Welches der drei griechischen Wörter steht dem Existieren am nächsten? Die lateinischen Aristoteles-Übersetzungen haben erst spät auf „existere“ zurückgegriffen. Und dies obwohl es im aristotelischen Vokabular noch einen weiteren Begriff gibt, der diese Richtung anzeigt: choriston – gesondert, getrennt, abgetrennt ist ein Adjektiv und besagt, dass etwas nicht nur irgendwo enthalten oder impliziert ist, sondern „extra“ vorhanden ist, ins Außen vorstößt, deutlich sich vom übrigen absetzt. 
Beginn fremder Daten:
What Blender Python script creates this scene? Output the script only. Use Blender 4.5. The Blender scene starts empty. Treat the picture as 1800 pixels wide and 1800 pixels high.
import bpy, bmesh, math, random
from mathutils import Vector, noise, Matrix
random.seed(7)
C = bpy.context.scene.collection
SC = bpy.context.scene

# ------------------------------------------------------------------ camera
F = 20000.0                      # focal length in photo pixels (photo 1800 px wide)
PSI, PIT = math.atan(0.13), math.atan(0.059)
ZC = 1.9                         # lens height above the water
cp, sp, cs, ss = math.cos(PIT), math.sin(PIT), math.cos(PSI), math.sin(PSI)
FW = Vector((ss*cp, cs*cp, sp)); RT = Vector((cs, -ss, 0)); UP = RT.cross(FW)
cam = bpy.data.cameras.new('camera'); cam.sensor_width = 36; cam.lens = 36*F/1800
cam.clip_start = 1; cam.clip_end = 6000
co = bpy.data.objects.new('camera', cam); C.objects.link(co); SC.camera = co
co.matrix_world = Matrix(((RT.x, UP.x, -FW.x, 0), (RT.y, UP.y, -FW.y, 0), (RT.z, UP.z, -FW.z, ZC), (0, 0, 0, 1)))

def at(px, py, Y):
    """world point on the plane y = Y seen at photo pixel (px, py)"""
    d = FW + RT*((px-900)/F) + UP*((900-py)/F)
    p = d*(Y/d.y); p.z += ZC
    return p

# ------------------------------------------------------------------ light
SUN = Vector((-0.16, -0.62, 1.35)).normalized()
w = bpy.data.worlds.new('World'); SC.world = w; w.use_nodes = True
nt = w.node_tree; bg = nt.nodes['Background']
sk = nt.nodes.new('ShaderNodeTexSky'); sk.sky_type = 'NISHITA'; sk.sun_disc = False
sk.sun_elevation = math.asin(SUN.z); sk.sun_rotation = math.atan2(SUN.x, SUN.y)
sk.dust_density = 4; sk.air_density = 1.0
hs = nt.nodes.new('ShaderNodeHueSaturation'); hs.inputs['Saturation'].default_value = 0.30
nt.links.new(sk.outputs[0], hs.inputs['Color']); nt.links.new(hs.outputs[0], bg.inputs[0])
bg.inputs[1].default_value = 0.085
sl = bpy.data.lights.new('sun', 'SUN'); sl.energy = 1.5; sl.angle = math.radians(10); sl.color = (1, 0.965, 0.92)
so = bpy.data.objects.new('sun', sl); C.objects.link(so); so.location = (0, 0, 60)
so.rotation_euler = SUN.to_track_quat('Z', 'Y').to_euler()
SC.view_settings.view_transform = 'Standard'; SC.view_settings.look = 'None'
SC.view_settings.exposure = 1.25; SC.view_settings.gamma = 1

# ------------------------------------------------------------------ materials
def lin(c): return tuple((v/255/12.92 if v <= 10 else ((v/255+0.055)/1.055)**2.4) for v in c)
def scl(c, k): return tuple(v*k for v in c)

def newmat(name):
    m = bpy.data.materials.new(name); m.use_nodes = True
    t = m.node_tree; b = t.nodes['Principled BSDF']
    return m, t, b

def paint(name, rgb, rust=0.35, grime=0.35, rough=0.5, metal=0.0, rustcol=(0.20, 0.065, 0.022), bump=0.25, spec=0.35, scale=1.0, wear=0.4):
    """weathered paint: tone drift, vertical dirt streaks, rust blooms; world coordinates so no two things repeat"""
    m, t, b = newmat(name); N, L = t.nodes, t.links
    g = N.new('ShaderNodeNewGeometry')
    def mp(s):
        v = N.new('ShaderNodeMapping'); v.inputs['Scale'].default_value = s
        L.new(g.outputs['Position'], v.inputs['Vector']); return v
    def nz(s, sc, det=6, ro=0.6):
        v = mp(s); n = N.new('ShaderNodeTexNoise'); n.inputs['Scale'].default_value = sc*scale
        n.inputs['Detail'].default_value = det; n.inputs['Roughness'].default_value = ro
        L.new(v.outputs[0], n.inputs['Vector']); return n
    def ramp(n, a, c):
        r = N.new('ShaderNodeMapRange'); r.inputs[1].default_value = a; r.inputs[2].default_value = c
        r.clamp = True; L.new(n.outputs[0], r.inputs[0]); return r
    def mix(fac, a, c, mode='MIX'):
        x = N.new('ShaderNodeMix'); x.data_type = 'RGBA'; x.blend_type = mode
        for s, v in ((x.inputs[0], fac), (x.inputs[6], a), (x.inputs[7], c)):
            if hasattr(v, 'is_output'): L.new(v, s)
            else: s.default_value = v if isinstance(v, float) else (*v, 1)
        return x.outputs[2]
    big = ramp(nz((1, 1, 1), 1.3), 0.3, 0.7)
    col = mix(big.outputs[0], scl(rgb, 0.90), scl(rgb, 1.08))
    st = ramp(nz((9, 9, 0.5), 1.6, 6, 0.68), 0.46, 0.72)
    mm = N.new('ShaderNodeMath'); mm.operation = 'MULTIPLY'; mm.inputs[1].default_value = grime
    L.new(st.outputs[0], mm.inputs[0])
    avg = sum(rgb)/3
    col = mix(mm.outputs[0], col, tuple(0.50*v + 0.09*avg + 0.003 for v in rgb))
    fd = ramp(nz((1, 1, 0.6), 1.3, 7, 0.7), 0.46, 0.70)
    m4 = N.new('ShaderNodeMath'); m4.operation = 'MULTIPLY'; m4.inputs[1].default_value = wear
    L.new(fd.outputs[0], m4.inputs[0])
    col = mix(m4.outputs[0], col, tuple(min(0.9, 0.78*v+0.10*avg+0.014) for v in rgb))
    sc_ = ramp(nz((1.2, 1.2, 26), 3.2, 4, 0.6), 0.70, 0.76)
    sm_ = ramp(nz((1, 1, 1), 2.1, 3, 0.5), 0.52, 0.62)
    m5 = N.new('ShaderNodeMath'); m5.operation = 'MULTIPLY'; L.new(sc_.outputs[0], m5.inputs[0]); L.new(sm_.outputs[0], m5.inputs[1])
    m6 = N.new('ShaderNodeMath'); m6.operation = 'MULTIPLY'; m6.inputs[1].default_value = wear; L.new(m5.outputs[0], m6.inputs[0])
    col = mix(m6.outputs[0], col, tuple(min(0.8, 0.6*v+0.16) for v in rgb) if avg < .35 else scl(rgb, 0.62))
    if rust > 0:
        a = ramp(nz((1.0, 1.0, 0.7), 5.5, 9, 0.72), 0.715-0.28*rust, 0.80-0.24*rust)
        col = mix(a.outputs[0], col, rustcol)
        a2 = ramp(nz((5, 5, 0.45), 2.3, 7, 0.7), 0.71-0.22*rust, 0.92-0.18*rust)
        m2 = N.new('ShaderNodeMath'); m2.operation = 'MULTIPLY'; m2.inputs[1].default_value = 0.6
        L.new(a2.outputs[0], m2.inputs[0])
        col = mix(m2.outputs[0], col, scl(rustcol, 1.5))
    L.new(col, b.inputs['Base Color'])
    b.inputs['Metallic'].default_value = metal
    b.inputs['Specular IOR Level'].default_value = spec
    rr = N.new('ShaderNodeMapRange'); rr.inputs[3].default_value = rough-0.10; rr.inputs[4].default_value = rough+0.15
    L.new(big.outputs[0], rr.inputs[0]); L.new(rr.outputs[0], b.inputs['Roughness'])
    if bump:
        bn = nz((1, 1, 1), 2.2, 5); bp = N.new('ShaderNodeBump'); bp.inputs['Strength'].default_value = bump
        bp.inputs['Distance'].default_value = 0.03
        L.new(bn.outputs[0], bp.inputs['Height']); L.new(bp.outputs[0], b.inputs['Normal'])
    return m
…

Es trifft sich, dass in der heutigen FAZ ausführlich über die 28-bändige Gesamtausgabe von Reiner Schürmann berichtet wird (der mich 1988 an die New School for Social Research in New York eingeladen hat). Schürmann hat im Anschluß an Martin Heidegger Ontologie und Prakische Philosophie viel enger als Aristoteles aufeinander bezogen und hat in dieser Absicht die Geschichte der Philosophie neu aufgerollt, wobei er auch der Unabhängigkeit der Substanzen in der Ontologie des Thomas von Aquin großes Gewicht beimisst.[1] Diese aber ist gerade im „Gesonderten“ des Aristoteles begrifflich vorformuliert worden: das Wesen zeichnet sich durch sein Existieren, sein „Extra-Sein“ aus, auch wenn damit kein platonisches Jenseits anvisiert ist.  

Der eher moderne Begriff des Existierens ist also bei Aristoteles schon ziemlich ausgeprägt – hauptsächlich wird er durch seiend, sein, Wesen repräsentiert (daher denn auch die späte Begriffsbildung „Ontologie“). Gegen den selbstverständlichen Imperativ des Getrenntseins argumentiert in einem ökologischen Sinne Charles Eisenstein.)

Damit schließe ich die große Klammer zum Existieren und die Lektüre im Buch XI wird nächste Woche fortgesetzt. 

Walter Seitter


[1] Siehe Tobias Keiling: Heidegger nach links gekehrt. Zur Werkausgabe des Philosophen Reiner Schürmann, in FAZ 24. Juni 2020.